12:172(D) for M & C’s refusal to allow her to inspect its corporate records. At the
same time, Ms. Hess also filed a shareholder’s derivative suit and petition for
damages against Michael DeSoto, a shareholder, director, and president of M & C.
The trial court issued a judgment ordering that these two actions be refiled as
separate and distinct matters.
A hearing on the writ of mandamus was held on June 30, 2014. The trial
court denied Ms. Hess’s writ of mandamus resulting in Ms. Hess filing the present
appeal.
RIGHT OF INSPECTION
Ms. Hess sought the right to inspect M & C’s corporate records pursuant to
La.R.S. 12:103(D)(1)(a), which, at the time, provided1:
Upon at least five days’ written notice any shareholder, except a business competitor, who is and has been the holder of record of at least five percent of the outstanding shares of any class of a corporation for at least six months shall have the right to examine, in person or by agent or attorney, at any reasonable time, for any proper and reasonable purpose, any and all of the records and accounts of the corporation and to make extracts therefrom.
In order to establish a cause of action for a bad-faith denial of a
shareholder’s right to inspect corporate records, Ms. Hess must establish:
1 Louisiana Revised Statutes 12:103 was repealed by Acts 2014, No. 328, § 5, effective January 1, 2015, which enacted the Louisiana Business Corporation Act.
2 (1) proper written demand by an authorized shareholder to examine and/or make extracts of corporate records, (2) bad faith refusal by the corporation and/or a corporate officer or agent to permit the exercise of the inspection rights, and (3) proof of (a) costs and expenses (including attorney fees) of any proceeding to enforce such inspection rights and (b) any other damages actually sustained by the shareholder (and caused by the bad faith refusal).
Directional Wireline Servs., Inc. v. Tillett, 552 So.2d 1201, 1210 (La.App. 1 Cir.),
writs denied, 551 So.2d 1343, 1344 (La.1989); Thornton ex rel. Laneco Constr.
Sys., Inc. v. Lanehart, 97-2870 (La.App. 1 Cir. 12/28/98), 723 So.2d 1113, writ
denied, 99-222 (La. 3/19/99), 740 So.2d 116. The use of a mandamus proceeding
is appropriate when seeking compliance with the statutory right of a shareholder to
inspect corporate records. Directional Wireline Servs., 552 So.2d 1201.; La.Code
Civ.P. arts. 3861 and 3864. Findings of fact regarding whether to issue a writ of
mandamus are subject to the manifest error standard of review. Guidry v. Gulf
Coast Coil Tubing, 09-621 (La.App. 3 Cir. 12/9/09), 24 So.3d 1019.
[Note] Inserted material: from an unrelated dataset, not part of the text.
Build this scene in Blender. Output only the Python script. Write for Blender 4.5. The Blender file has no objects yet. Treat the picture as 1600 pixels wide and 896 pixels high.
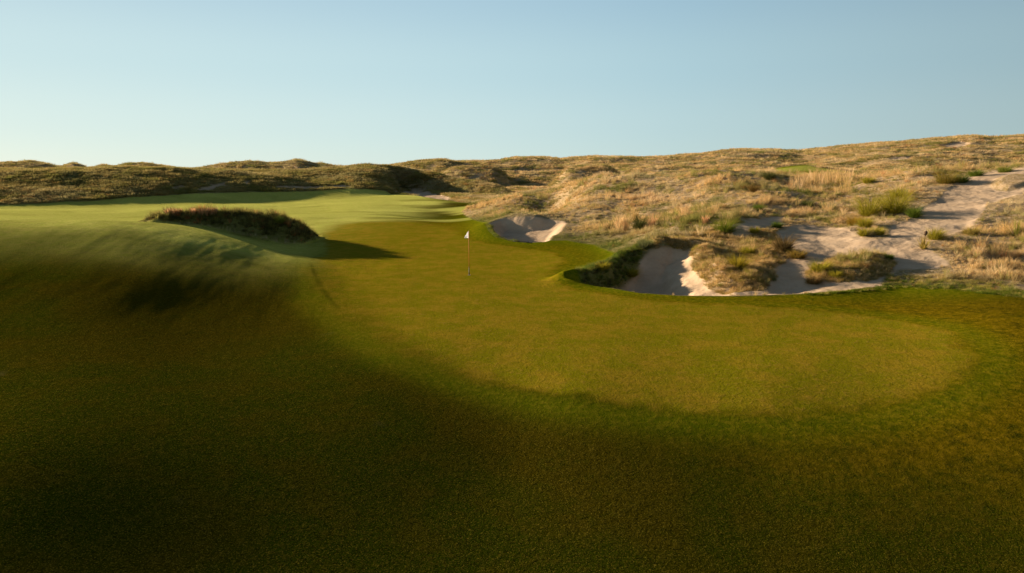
import bpy, math, random
import numpy as np
rng = np.random.default_rng(7)
random.seed(7)
R = math.radians
scene = bpy.context.scene
COL = scene.collection

# ------------------------------------------------------------------ camera
CAM_Z = 5.15
FPX = 1067.0
HOR = 265.0
PITCH = math.atan((448 - HOR) / FPX)
cam_d = bpy.data.cameras.new('camera')
cam_d.lens = 24.0; cam_d.sensor_width = 36.0
cam_d.clip_start = 0.1; cam_d.clip_end = 6000
cam = bpy.data.objects.new('camera', cam_d); COL.objects.link(cam)
cam.location = (0, 0, CAM_Z)
cam.rotation_euler = (math.pi / 2 - PITCH, 0, 0)
scene.camera = cam

# ------------------------------------------------------------------ light
SUN_EL = R(12)
SUN_AZ = R(-59)                      # clockwise from +Y ; negative = left of the view
sd = np.array([math.sin(SUN_AZ) * math.cos(SUN_EL), math.cos(SUN_AZ) * math.cos(SUN_EL), math.sin(SUN_EL)])
sun_d = bpy.data.lights.new('sun', 'SUN')
sun_d.energy = 5.0; sun_d.angle = R(0.8); sun_d.color = (1.0, 0.81, 0.58)
sun = bpy.data.objects.new('sun', sun_d); COL.objects.link(sun)
from mathutils import Vector
sun.rotation_euler = Vector((-sd[0], -sd[1], -sd[2])).to_track_quat('-Z', 'Y').to_euler()
sun.location = (-60, 40, 40)

w = bpy.data.worlds.new('World'); scene.world = w; w.use_nodes = True
nt = w.node_tree; nt.nodes.clear()
sky = nt.nodes.new('ShaderNodeTexSky'); sky.sky_type = 'NISHITA'; sky.sun_disc = False
sky.sun_elevation = SUN_EL; sky.sun_rotation = SUN_AZ
sky.altitude = 600; sky.air_density = 1.0; sky.dust_density = 0.6; sky.ozone_density = 1.3
sky.dust_density = 0.3; sky.ozone_density = 2.0
def wn(t, **k):
    nd = nt.nodes.new(t)
    for a_, b_ in k.items(): setattr(nd, a_, b_)
    return nd
# pale low sky, brighter towards the sun; overhead and behind darkened to cut fill
tc = wn('ShaderNodeTexCoord'); sx = wn('ShaderNodeSeparateXYZ'); nt.links.new(tc.outputs['Generated'], sx.inputs[0])
ramp = wn('ShaderNodeValToRGB'); nt.links.new(sx.outputs[2], ramp.inputs[0])
cr = ramp.color_ramp; cr.interpolation = 'EASE'
EXPO = 1.2
SKYK = 1 / (0.10 * 2 ** EXPO)
stops = [(0.0, (.60, .74, .73)), (.06, (.56, .71, .73)), (.14, (.50, .67, .72)), (.24, (.41, .58, .68)), (.42, (.15, .21, .28)), (1.0, (.06, .08, .12))]
while len(cr.elements) < len(stops): cr.elements.new(.5)
for e_, (p_, c_) in zip(cr.elements, stops): e_.position = p_; e_.color = (*c_, 1)
az_dot = wn('ShaderNodeVectorMath', operation='DOT_PRODUCT'); nt.links.new(tc.outputs['Generated'], az_dot.inputs[0]); az_dot.inputs[1].default_value = (math.sin(SUN_AZ), math.cos(SUN_AZ), 0)
glow = wn('ShaderNodeMapRange', interpolation_type='SMOOTHERSTEP'); nt.links.new(az_dot.outputs['Value'], glow.inputs[0]); glow.inputs[1].default_value = -.9; glow.inputs[2].default_value = 1.05; glow.inputs[3].default_value = .5; glow.inputs[4].default_value = 1.06
warm = wn('ShaderNodeMapRange'); nt.links.new(az_dot.outputs['Value'], warm.inputs[0]); warm.inputs[1].default_value = .3; warm.inputs[2].default_value = 1.0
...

In denying Ms. Hess’s petition for writ of mandamus, the trial court found
that M & C had not denied her the right to inspect the records. Instead, the trial
court found that M & C simply requested a non-disclosure agreement, suggested
that the request for documents was overbroad, and requested rescheduling of the
date for inspection. The trial court also found that M & C offered to send tax
returns and other documents to counsel for Ms. Hess. The trial court further held
that Ms. Hess had the ability to obtain the documents by ordinary means of
discovery in the other pending litigation.
Louisiana Revised Statutes 12:103(D)(1)(a) provides that a shareholder has
the right of inspection “at any reasonable time.” However, the right of inspection
does not entitle a shareholder to insist upon a particular time or place for
conducting the inspection. What is a reasonable time depends upon the
3 circumstances of each case. It is probable that there may be days or times when a
place of business is not able to accommodate a request to review its records.
M & C has never denied Ms. Hess the right to inspect its records. It
repeatedly tried to contact her counsel but never received any communication from
him. As soon as the day arrived that Ms. Hess requested that she be able to inspect
M & C’s records, Ms. Hess filed the petition for writ of mandamus. However, M
& C did not refuse Ms. Hess the right to inspect the records. M & C attempted to
no avail, to set another date for the inspection.
Furthermore, La.R.S. 12:103 allows a court to deny access to confidential
corporate information or specify that it be disclosed only in a designated way.
Thornton, 723 So.2d 1113; Ales v. Sewell, 00-2017, 00-2018 (La.App. 4 Cir.